Brigadier Terence Hugh Clarke, CBE (17 February 1904 – 26 May 1992) was a British army officer and politician.
Clarke was from an army family and was born in Ascot. He went to Temple Grove School and Haileybury, followed by the Royal Military College, Sandhurst. At the age of twenty he was commissioned into the Gloucestershire Regiment as a second lieutenant. He served in India and China for seven years in the Indian Army Ordnance Corps before returning to Britain. He was a member of the Army's rugby team and also boxed as a heavyweight for the Army. He transferred into the Royal Army Ordnance Corps in 1933.
During the Second World War Clarke served in Norway in 1940 where he was mentioned in dispatches. Later he had a key role in planning the logistical support for the Allied campaign in North Africa (he won the CBE in 1943), and then the invasion in Normandy. Clarke landed in Normandy and followed the campaign up to Lüneberg Heath (Lündeberge Heide) where he made arrangements to accept the surrender of more than a million Germany soldiers to Montgomery on 4 May 1945.

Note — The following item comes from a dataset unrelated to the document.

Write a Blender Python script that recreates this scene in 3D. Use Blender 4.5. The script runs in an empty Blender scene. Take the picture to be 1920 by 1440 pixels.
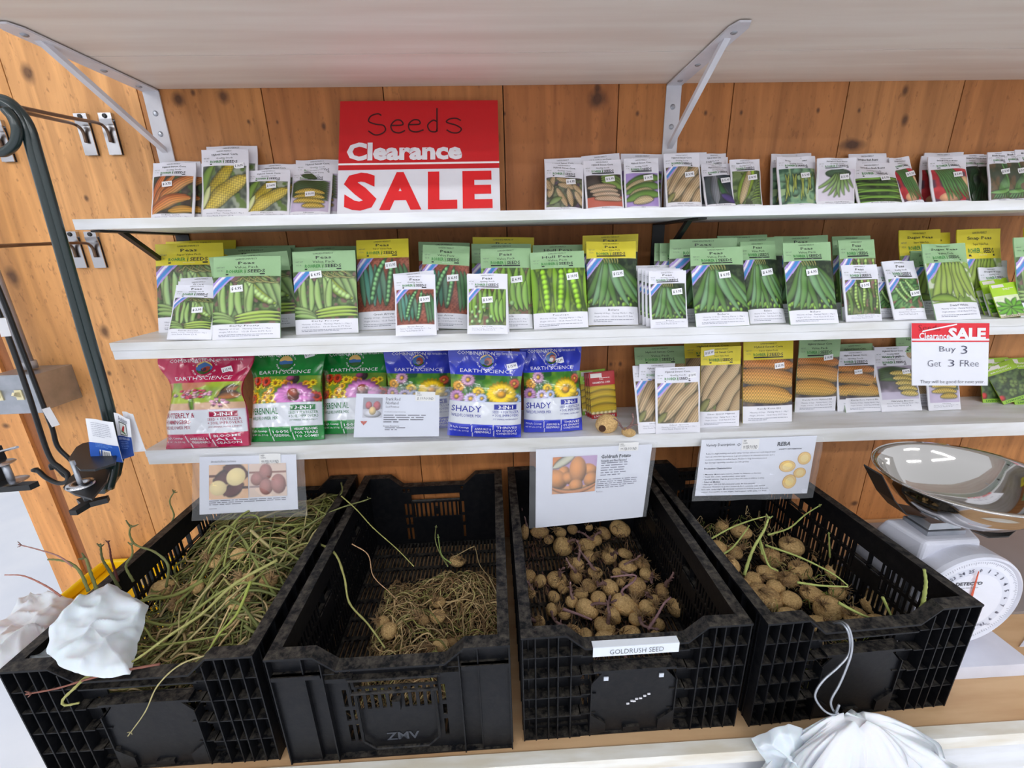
import bpy, math, random
import numpy as np
from mathutils import Vector, Matrix

S = bpy.context.scene
COL = S.collection
# ------------------------------------------------------------------ camera
F = 808.0
_D = np.array([-34., -257., F]); _V = np.array([70., 2530., F])
_D /= np.linalg.norm(_D); _V = _V - _D * (_V @ _D); _V /= np.linalg.norm(_V)
_R = np.cross(_V, _D)
M = np.array([_R, _D, -_V])            # rows: world axes in camera axes (x right, y down, z forward)
cd = bpy.data.cameras.new('camera'); cam = bpy.data.objects.new('camera', cd); COL.objects.link(cam)
cd.sensor_fit = 'HORIZONTAL'; cd.sensor_width = 36.0; cd.lens = 36.0 * F / 1920.0
cd.clip_start = 0.02; cd.clip_end = 200
_r = Matrix([[M[i][0], -M[i][1], -M[i][2]] for i in range(3)])
cam.matrix_world = _r.to_4x4()
S.camera = cam
# ------------------------------------------------------------------ world, exposure, lamps
S.view_settings.view_transform = 'Standard'; S.view_settings.look = 'None'
S.view_settings.gamma = 1.0; S.view_settings.exposure = -0.04
S.view_settings.use_curve_mapping = False
w = bpy.data.worlds.new('world'); S.world = w; w.use_nodes = True
nt = w.node_tree; bg = nt.nodes['Background']
tc = nt.nodes.new('ShaderNodeTexCoord'); sx = nt.nodes.new('ShaderNodeSeparateXYZ'); rp = nt.nodes.new('ShaderNodeValToRGB')
mr = nt.nodes.new('ShaderNodeMapRange'); mr.inputs[1].default_value = -1
nt.links.new(tc.outputs['Generated'], sx.inputs[0]); nt.links.new(sx.outputs[2], mr.inputs[0]); nt.links.new(mr.outputs[0], rp.inputs[0])
e = rp.color_ramp.elements
e[0].position = 0.0; e[0].color = (.42, .42, .43, 1)
e[1].position = 1.0; e[1].color = (.74, .76, .80, 1)
m_ = e.new(.52); m_.color = (.92, .94, 1.0, 1)
nt.links.new(rp.outputs[0], bg.inputs[0]); bg.inputs[1].default_value = 1.0
S.cycles.max_bounces = 8; S.cycles.diffuse_bounces = 4; S.cycles.transparent_max_bounces = 12
S.cycles.caustics_reflective = False; S.cycles.caustics_refractive = False
TUBE_STRENGTH = 30.0

rnd = random.Random(5)
# ------------------------------------------------------------------ pixel rays -> points on real planes
def ray(x, y): return M @ np.array([x - 960., y - 720., F])
def onz(x, y, z): r = ray(x, y); return r * (z / r[2])
def ony(x, y, Y): r = ray(x, y); return r * (Y / r[1])
def proj(p):
    c = M.T @ np.asarray(p, float); return c[0] / c[2] * F + 960, c[1] / c[2] * F + 720
WY = 1.11; CZ = -0.84
def zs(n, X):
    return {1: .0635 - .0045 * X, 2: -.165 - .0065 * X, 3: -.430 - .0095 * X}[n]
def onshelf(x, y, n):
    z = zs(n, 0)
    for _ in range(4):
        p = onz(x, y, z); z = zs(n, p[0])
    return p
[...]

After the war, Clarke was a Liberal Party candidate in Pudsey and Otley at the 1945 general election. He then returned to the Army; Clarke commanded the RAOC Training Centre and then became deputy director of ordnance services for the Southern Command. In 1950 Clarke left the Army to go into industry as a director of public and private companies; he was almost immediately elected as Conservative Party Member of Parliament for Portsmouth West by the slim majority of 945 votes.
In Parliament Clarke was an advocate of strong defence, and joined the "Suez group" of Conservative MPs who wanted strong confrontation of the Egyptian government over the Suez Canal, and after the ceasefire in the Suez crisis of 1956 he abstained on a vote approving government policy. He called for prosecution of several British Communists for treason when the Ministry of Defence revealed that they had visited British prisoners of war in Korea to try to persuade them to defect.

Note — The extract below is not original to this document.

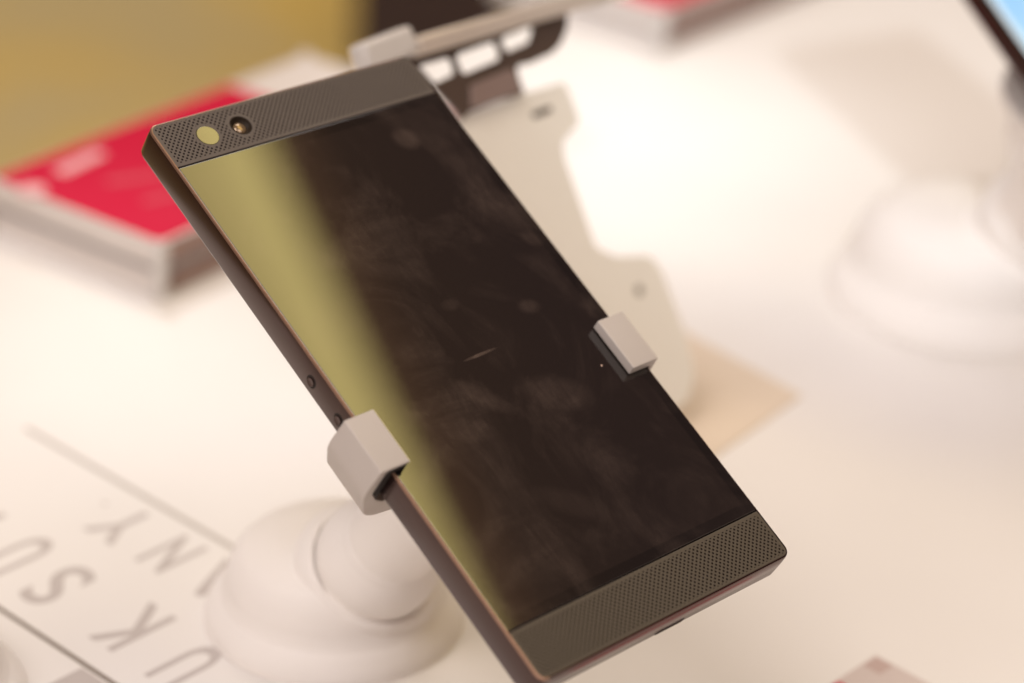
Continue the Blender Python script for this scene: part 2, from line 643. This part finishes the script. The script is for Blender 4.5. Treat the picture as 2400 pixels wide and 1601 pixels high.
LENS_BLK = simple('black_lens_barrel', (.022, .014, .008), .6, ior=1.3)
k = NT('sensor_window_glass'); k.set('Base Color', (.03, .025, .01)).set('Roughness', .05).set('IOR', 2.1)
SENSOR = k.m
k = NT('coated_lens_glass'); k.set('Base Color', k.mix(k.noise(600, 2), (.20, .13, .07), (.34, .24, .14))).set('Roughness', .12).set('IOR', 2.0).set('Metallic', .5)
LENSG = k.m
cm = Matrix.Translation((-16.9, -72.6, 0)) @ Matrix.Rotation(math.pi, 4, 'X')     # lathe z points out of the screen
camo = lathe('front_camera', [(2.72, 0.02), (2.55, 0.02), (2.35, -.55), (1.75, -1.15), (1.6, -1.2), (0, -1.2)], LENS_BLK, phone, 48, cm)
lathe('lens', smooth_prof([(1.65, -1.19), (1.5, -.92), (1.0, -.68), (.5, -.58), (0, -.55)], 3), LENSG, camo, 40, cm)
lathe('proximity_sensor', [(2.72, -.6), (2.72, .0), (2.68, .01), (0, .015)], SENSOR, phone, 48, Matrix.Translation((-26.6, -72.4, 0)) @ Matrix.Rotation(math.pi, 4, 'X'))

for yy in (-6.4, 4.6):
    fm = Matrix.Translation((-39.65, yy, 4.8)) @ Matrix.Rotation(-math.pi / 2, 4, 'Y')
    btn = lathe('volume_button', [(1.12, -.1), (1.12, .30), (1.0, .38), (.4, .30), (0, .30)], FRAME, phone, 32, fm)
    lathe('button_gap', [(1.62, -.05), (1.62, .012), (1.13, .014), (1.13, -.05)], RUBBER, btn, 32, fm)
plate('charging_port', rpoly(rect(-1.2, -8.0, 7.8, -6.2), .85), 79.15, 79.32, RUBBER, phone, frame=Matrix(((1, 0, 0, 0), (0, 0, 1, 0), (0, -1, 0, 0), (0, 0, 0, 1))))


# ------------------------------------------------------------------ the stands
def jaw(name, s, lip, parent, y0, y1):
    """C-shaped clamp jaw: profile in x-z of the phone, drawn along y. s = -1 left, +1 right"""
    o = 44.3 if s < 0 else 41.3
    t_ = -2.15 if s < 0 else -0.3          # underside of the lip
    wi = 42.5 if s < 0 else 40.3           # inside of the wall
    pr = [(lip, -3.0), (o - .1, -3.0), (o + .9, 6.0), (o - 3.8, 17.8), (27, 20.2), (27, 13), (37.0, 12.6), (39.9, 10.2), (wi, 6.5), (wi - .3, t_), (lip, t_)]
    rd = [.4, .55, 10, 9, 1.2, .5, 2.5, 1.5, 3, 1.0, .3]
    pts = rpoly([(s * x, z) for x, z in pr], rd, 8)
    F = Matrix(((1, 0, 0, 0), (0, 0, 1, 0), (0, 1, 0, 0), (0, 0, 0, 1)))
    j = plate(name, pts, y0, y1, CLAMP, parent, bevel=.3, frame=F)
    li = rpoly([(s * x, z) for x, z in [(lip + .15, t_ + .02), (wi - .35, t_ + .05), (wi - .05, 6.4), (39.85, 10.0), (39.75, 9.6), (39.75, -.03), (lip + .15, -.03)]], .05, 2)
    plate('rubber_pad', li, y0 + .3, y1 - .22, RUBBER, j, frame=F)
    return j


DOME = smooth_prof([(34, 0), (34.3, 1.2), (33.4, 3.6), (31.6, 6.2), (30.0, 8.0), (28.9, 10.6), (28.2, 13.6), (26.6, 17.6), (23.8, 21.0), (19.5, 22.8), (14, 23.8), (0, 24.0)], 5)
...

Clarke was a strong opponent of Archbishop Makarios of Cyprus, and in 1960 protested that Dr Hastings Banda, the British-educated dictator of Malawi, had "shouted at me and behaved in a way I have seen no English or African politician behave before" (Clarke wanted the Federation of Rhodesia and Nyasaland to continue).
As a right-winger, Clarke became increasingly vocal in attacking the Labour Party, and especially its left wing. When a left-wing rebellion against the defence estimates in 1961 turned out to be less than expected, he shouted "What a poor rebellion!" He was astonished that Harold Wilson had appointed a Minister for Disarmament in the Foreign Office in 1964, and was so strong an opponent of Sydney Silverman's Bill to abolish capital punishment that he said that Silverman and the three most recent Home Secretaries should themselves be hanged.

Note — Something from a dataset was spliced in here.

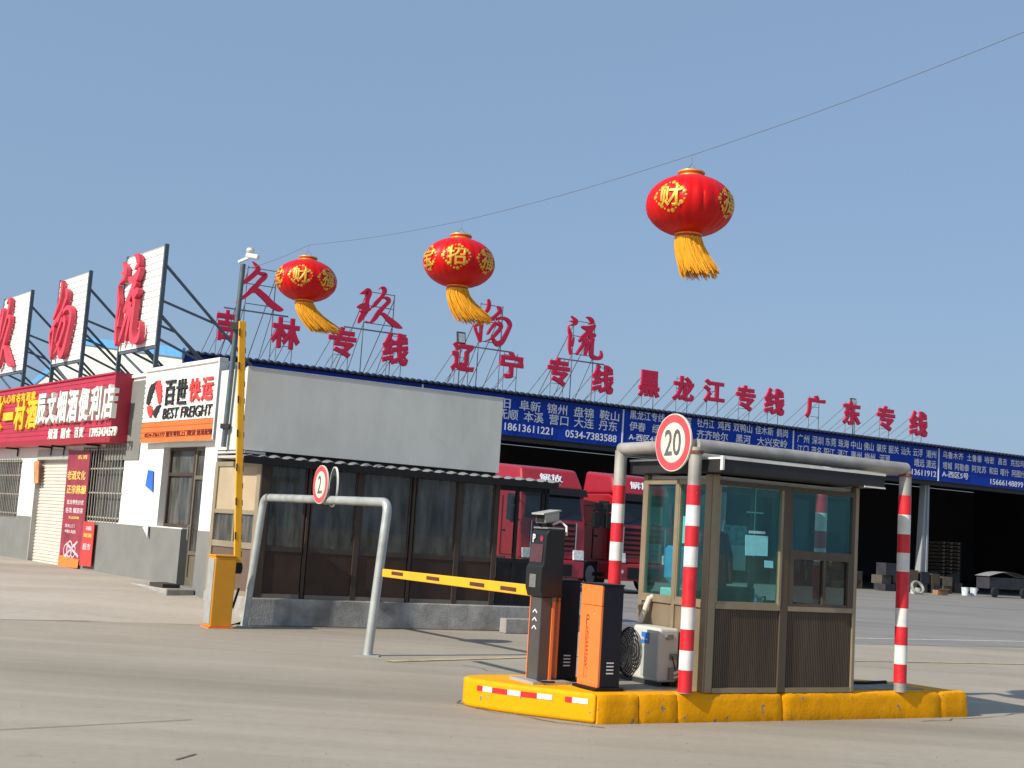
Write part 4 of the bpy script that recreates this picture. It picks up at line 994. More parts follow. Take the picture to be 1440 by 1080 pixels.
bx = ground(305, 882.5)
t = thing('raised_barrier', 'ochre barrier cabinet with its yellow boom raised upright', 'barrier', bx, RZA)
MB().box(-.17, .17, -.17, .17, .02, 1.1).build('cabinet', M_BARBOX, t, bevel=.015)
MB().box(-.185, -.171, -.15, .15, .06, 1.06).build('grey_door', mat('silver_door', (.44, .44, .42), .4, metal=.3), t, bevel=.004)
MB().box(-.2, .2, -.2, .2, 0, .02).build('base_plate', M_ORANGE, t)
MB().box(-.18, .18, -.18, .18, 1.1, 1.125).build('lid', M_BARBOX, t, bevel=.008)
a0 = Vector((.24, .0, .95)); tilt = -.066
tp = Vector((.24-.27+.0, .0, 4.84))
arm = MB().bar(a0, tp, .11, .05, up=(0, 1, 0)).build('boom', M_ARM, t, bevel=.008)
dd = (tp-a0); mk = MB()
for k in range(14):
    c = a0+dd*(.04+k*.069); mk.bar(c+Vector((.055, -.0, 0)), c+dd*.022+Vector((.055, 0, 0)), .012, .05, up=(0, 1, 0))
    if k % 2: 
        c2_ = c+Vector((-.05, -.028, 0)); mk.bar(c2_, c2_+dd*.03, .022, .006, up=(0, 1, 0))
mk.build('marking', M_INK, arm)
MB().tube([(.2, .0, .93), (.30, .0, .93)], .09, 16).build('hub', M_BLACK, t)
MB().bar((.22, -.0, .3), (.30, -.0, .62), .03).build('linkage', M_BLACK, t)

BPE = [ground(838, 1019), ground(1362, 1008), ground(658, 990)]
# slab joints
M_JOINT = mat('dark_joint', (.17, .148, .12), .9, var=.4, scale=20)
for a, b, w_ in (((-60, 1030), (270, 1012.5), .018), ((247, 1069), (275, 1061), .03), ((0, 871.5), (285, 876.5), .05), ((975, 1000), (975, 1000), 0)):
    if w_: strip(ground(*a), ground(*b), w_*.8, M_JOINT, .006)
gr_ = random.Random(21); gm = MB()
for k in range(520):
    if k < 320:
        t_ = gr_.random(); a_, b_ = ((BPE[0], BPE[1]) if k % 3 else (BPE[0], BPE[2])); P = a_.lerp(b_, t_)+Vector((gr_.gauss(0, .12), -abs(gr_.gauss(0, .16)), 0))
    else: P = ground(gr_.uniform(-40, 1480), 1085-150*gr_.random()**1.6)
    r0 = gr_.uniform(.003, .009); hh = r0*gr_.uniform(.5, 1)
    ring = [(P.x+r0*gr_.uniform(.6, 1.1)*math.cos(2*PI*j/5), P.y+r0*gr_.uniform(.6, 1.1)*math.sin(2*PI*j/5), .004) for j in range(5)]
    gm.add(ring+[(P.x, P.y, .004+hh)], [(j, (j+1) % 5, 5) for j in range(5)])
go_ = gm.build('grit', mat('grit_stone', (.25, .22, .175), .9, var=.6, scale=9), None); go_['kind'] = 'stuff'; go_['label'] = 'loose grit scattered over the worn concrete'; go_['category'] = 'grit'
def crack(name, pts, wd, seed):
    r_ = random.Random(seed); P = [ground(*p_) for p_ in pts]; fine = []
    for a_, b_ in zip(P, P[1:]):
        n_ = max(3, int((b_-a_).length/.22))
        for k in range(n_): fine.append(a_.lerp(b_, k/n_)+Vector((r_.uniform(-.05, .05), r_.uniform(-.05, .05), 0)))
    fine.append(P[-1]); m = MB(); v_ = []
    for k, p_ in enumerate(fine):
        d_ = (fine[min(k+1, len(fine)-1)]-fine[max(k-1, 0)]); d_ = Vector((-d_.y, d_.x, 0)).normalized()*wd*r_.uniform(.3, 1)*.5
        v_ += [(p_.x-d_.x, p_.y-d_.y, .007), (p_.x+d_.x, p_.y+d_.y, .007)]
    m.add(v_, [(2*k, 2*k+1, 2*k+3, 2*k+2) for k in range(len(fine)-1)]); o = m.build(name, M_JOINT, None); o['kind'] = 'structure'
crack('road_crack', [(640, 985), (668, 996), (700, 1003), (760, 1012), (850, 1024)], .03, 2)
crack('road_crack', [(1300, 1015), (1392, 1008), (1440, 1003)], .025, 3)
crack('road_crack', [(650, 936), (690, 944), (745, 948)], .03, 5)
# height bar
hR, hL = ground(517, 922), ground(343, 881)
hb = thing('height_barrier', 'galvanised pipe height barrier standing between island and office', 'height barrier', hR, 0)
tl = Vector((.12, .06, 0)); L0 = hL-hR; HB = 2.05
def rounded(p0, p1, p2, p3, r=.16, n=6):
    pts = [p0]
    for a_, b_, c_ in ((p0, p1, p2), (p1, p2, p3)):
        d1 = (a_-b_).normalized()*r; d2 = (c_-b_).normalized()*r
        for k in range(n+1):
            t_ = k/n; pts.append((1-t_)**2*(b_+d1)+2*t_*(1-t_)*b_+t_*t_*(b_+d2))
    return pts+[p3]
MB().tube(rounded(Vector((0, 0, 0)), tl+Z*HB, L0+tl*1.1+Z*(HB+.02), L0), .062, 16).build('pipe', M_GALV, hb, smooth=True)
for q in (Vector(), L0): MB().box(q.x-.16, q.x+.16, q.y-.12, q.y+.12, 0, .015).build('base_plate', M_GALV, hb)
def disc(name, parent, c, nrm, r, mats, text=None, tw=.3, th=.3):
    """round sign: rim, face ring, plate and number on real layers"""
    nrm = nrm.normalized(); ex = Vector((-nrm.y, nrm.x, 0)).normalized(); rot = Matrix((ex, Z.cross(nrm) if False else nrm.cross(ex), nrm)).transposed()
    c = Vector(c); up_ = nrm.cross(ex)
    pl_ = MB().lathe([(0, -.02), (r, -.02), (r, 0), (0, 0)], 48, c, rot).build(name, mats[0], parent)
    MB().lathe([(r*.965, .001), (r*.965, .004), (r*.70, .004), (r*.70, .001)], 48, c, rot).build('red_ring', mats[1], pl_)
    if text:
        l = MB(); lettering(l, text, c+nrm*.005, ex, up_, nrm, tw, th, .008, .002); l.build('number', mats[2], pl_)
    return pl_
M_CREAM = mat('cream_sign_face', (.74, .70, .56), .5, var=.06, scale=5, var2=.1, scale2=4)
M_RING = mat('faded_red_ring', (.66, .07, .085), .5, var=.15, scale=6)
M_NUM = mat('grey_number', (.11, .11, .115), .6, var=.2, scale=8)
LD = heading(60.4)
tpar = .50
mid = (tl+Z*HB).lerp(L0+tl*1.1+Z*(HB+.02), .47)
sg = thing('height_sign', 'small round red ringed sign reading 2 on the height barrier', 'road sign', hR, 0)
disc('plate', sg, mid-LD*.085+Z*.22, Vector((-.86, -.50, .0)), .285, (M_CREAM, M_RING, M_NUM), '2.', .17, .27)
sg2 = thing('height_sign', 'dark back of a second round sign on the height barrier', 'road sign', hR, 0)
d2 = MB(); nr = Vector((.90, .30, 0)).normalized(); ex = Vector((-nr.y, nr.x, 0)); rot = Matrix((ex, nr.cross(ex), nr)).transposed()
cc = mid+LD*.14+Z*.20
d2.lathe([(0, -.02), (.285, -.02), (.285, 0), (0, 0)], 48, cc, rot); d2.build('plate', M_DARKGREY, sg2)
MB().lathe([(.285, -.022), (.30, -.022), (.30, .004), (.285, .004), (.285, -.022)], 48, cc, rot).build('rim', M_WHT, sg2)
MB().bar(cc-Z*.25, cc-Z*.25-LD*.13, .04).build('bracket', M_GALV, sg2)

# ================================================================== ISLAND, BOOTH AND WHAT STANDS ON IT
RZI = 90-60.4; B0 = ground(990, 975, .28); B0.z = 0
IZ = .28
isl = thing('traffic_island', 'raised yellow kerbed island carrying the toll booth', 'traffic island', B0, RZI)
M_YELN = mat('sunlit_kerb_yellow', (.80, .385, .001), .6, chip=.65, spec=.15, var=.06, scale=3, bump=.2, bscale=20, var2=.14, scale2=2.2)  # kerb paint shifted yellower: the nose's sunlight is put into the colour
poly = [(-1.20, .10), (3.74, .10), (3.66, .84), (3.18, 1.13), (2.6, 1.40), (-1.0, 1.46), (-1.5, .7)]
M_YTOP = M_YEL
cr = MB().prism(poly, 0, IZ-.004); cr.build('body', M_YEL, isl, bevel=.03, seg=3)
ins = [(-.98, .2), (3.3, .2), (3.2, .78), (2.5, 1.2), (-.9, 1.25), (-1.2, .72)]
MB().prism(ins, IZ-.1, IZ+.006).build('paving', mat('island_paving', (.32, .29, .24), .9, var=.2, scale=5, bump=.3, bscale=40, var2=.5, scale2=2), isl)
def kerb(x0, x1, seed, tilt=0):
    r_ = random.Random(seed); n, k_ = max(6, int((x1-x0)/.05)), 7; m = MB()
    # front face, top and ends as one uneven cast block
    def pnt(i, j): 
        u_ = x0+(x1-x0)*i/n
        return u_
    ys0 = -.005+r_.uniform(-.008, .008)
    rows = []
    prof = [(.12, 0), (ys0-.004, 0), (ys0-.012, .05), (ys0-.006, .12), (ys0, .2), (ys0+.004, IZ-.045), (ys0+.016, IZ-.012), (ys0+.045, IZ+.002), (.12, IZ+.004)]
    for i in range(n+1):
        u_ = x0+(x1-x0)*i/n; e = min(i, n-i); pull = .012 if e == 0 else 0
        row = []
        for j, (y_, z_) in enumerate(prof):
            jit = r_.uniform(-.003, .003) if 0 < j < 8 else 0
            row.append((u_, y_+pull*(1 if j < 8 else 0)+jit, z_+(r_.uniform(-.004, .004) if 4 < j < 8 else 0)-pull*.5*(j > 4)))
        rows.append(row)
    N_ = len(prof)
    m.add([p_ for r2 in rows for p_ in r2], [(i*N_+j, (i+1)*N_+j, (i+1)*N_+j+1, i*N_+j+1) for i in range(n) for j in range(N_-1)]+[tuple(range(N_)), tuple(n*N_+j for j in range(N_-1, -1, -1))])
    return m.build('kerb_block', M_YEL, isl, smooth=True)
jx = [-1.26]+[Plane(Vector((B0.x, B0.y, 0)), 60.4)(px, 990)[0] for px in (899, 953, 1100, 1321)]+[3.79]
for i in range(5): kerb(jx[i]+.006, jx[i+1]-.006, 11+i)
# left nose: face carrying the reflective strips
nose_out = [(-1.27, .0), (-1.52, .33), (-1.74, .63), (-1.89, .88), (-1.98, 1.09), (-2.01, 1.22), (-1.98, 1.34), (-1.89, 1.42), (-1.74, 1.46), (-1.55, 1.475)]
nz = MB(); nz.prism(nose_out+[(-1.0, 1.47), (-1.22, .1)], 0, IZ+.002).build('nose_kerb', M_YELN, isl, smooth=True, bevel=.035, seg=4)
NP = [Vector((x, y, 0)) for x, y in nose_out]
def on_nose(t_):
    ls = [(NP[k+1]-NP[k]).length for k in range(5)]; d_ = t_*sum(ls)
    for k in range(5):
        if d_ <= ls[k] or k == 4: return NP[k].lerp(NP[k+1], d_/ls[k])
        d_ -= ls[k]
pc = [(.06, .17, 1), (.17, .22, 0), (.31, .42, 1), (.42, .54, 0), (.54, .64, 1), (.64, .76, 0), (.76, .84, 1), (.84, .89, 0)]
for wi in (0, 1):
    for a_, b_, w_ in pc:
        if w_ != wi: continue
        m = MB()
        pa, pb_ = on_nose(a_), on_nose(b_)
        d_ = (pb_-pa).normalized(); o_ = Vector((-d_.y, d_.x, 0))*1; o_ = o_ if o_.x < 0 else -o_
        for u0, u1 in ((pa, pb_),): m.hexa([u0+o_*.001+Z*.175, u1+o_*.001+Z*.175, u1+o_*.006+Z*.175, u0+o_*.006+Z*.175], [u0+o_*.001+Z*.225, u1+o_*.001+Z*.225, u1+o_*.006+Z*.225, u0+o_*.006+Z*.225])
        m.build('reflective_strip', M_WHT if wi else M_RED, isl)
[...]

Having had his majority reduced to 497 votes in 1964, Clarke lost his seat in the 1966 general election. When the result was announced (televised live on ITN's election programme), Clarke shouted back at the assembled crowd "You're all bloody fools!" He attempted to regain his seat at the 1970 general election but despite the national swing to the Conservatives, he made only a tiny reduction in the Labour majority.